Eiko: A Body in Places
The Pennsylvania Academy of Fine Arts (PAFA) was pleased to present the first rendition of A Body in Places by Eiko, consisting of two related works. A Body in a Station was a series of four three-hour performances created and performed by Eiko in Philadelphia's Amtrak 30th Street Station. A Body in Fukushima was an exhibition of photographs by William Johnston showing Eiko in a radically different set of terminals: the abandoned rail stations in Fukushima, Japan.
A Body in Fukushima recounts a visit made by Eiko and Johnston, photographer and Wesleyan University Professor of Japanese history, to the irradiated communities that were evacuated after reactors at the Fukushima Daiichi nuclear plants in Japan suffered massive damage in the wake of an earthquake and tsunami in March 2011.
The plants continue to emit radiation and the cleaning process is slow, leaving residents in temporary housing while entire towns are left desolate. Eiko and Johnston traveled through areas only recently opened to visitors, following the path of a discontinued train line. Many of the stations were partially or completely destroyed by radiation, the buildings crumbled and the tracks overgrown with weeds. By placing her body within the stations, Eiko sought to remember the people and day-to-day lives that passed through before the disaster.

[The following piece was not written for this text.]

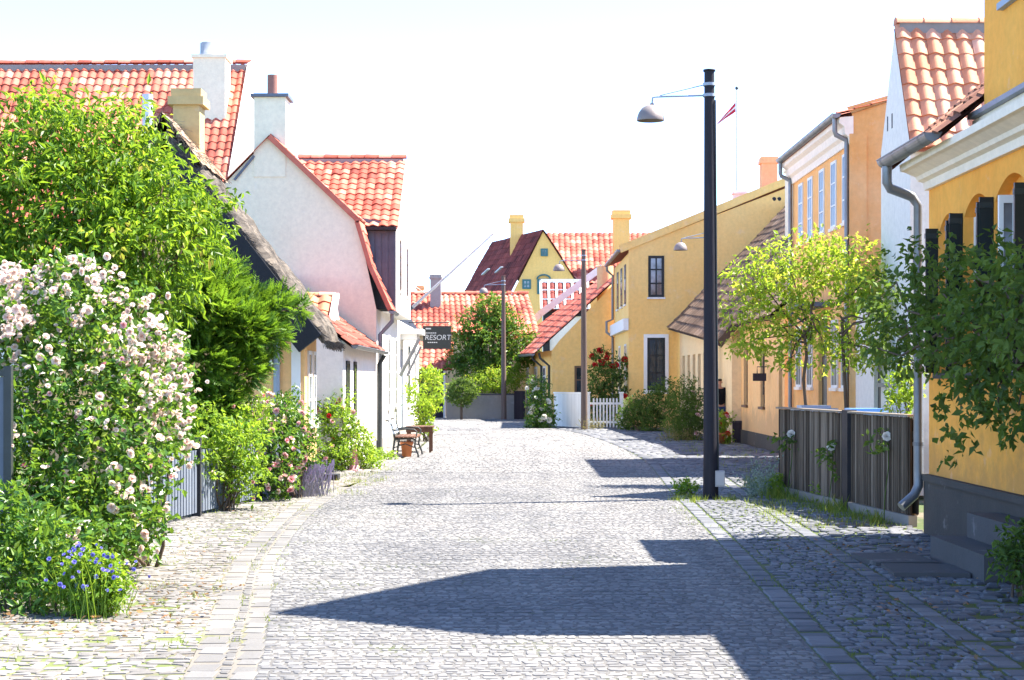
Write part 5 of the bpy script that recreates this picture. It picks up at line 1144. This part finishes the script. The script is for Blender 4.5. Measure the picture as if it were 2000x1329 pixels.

Eiko performed A Body in a Station at Philadelphia’s 30th Street Amtrak station on four consecutive Fridays in October. This was the first time Eiko (of performance artist duo Eiko & Koma) performed alone. Eiko and her team - Johnston, videographer Ben Grinberg, dramaturge Mark McCloughan, and Harry Philbrick, the Edna S. Tuttleman Director of the Museum at PAFA - examine how a performance affects and is affected by living everyday living. She has observed that, at the often-crowded 30th Street Station, most people are passing through time and space alone. Each body is in transit. In the construct of a performance where viewers walk by or gather around the performer, observers are themselves being observed, by each other and by the lone Eiko.
By presenting her performance and an exhibition of photographs simultaneously, Eiko sought to establish her own body as a link between vastly different stations. As such, her body became a conduit between Philadelphia and Fukushima as well as between the museum and the 30th Street station.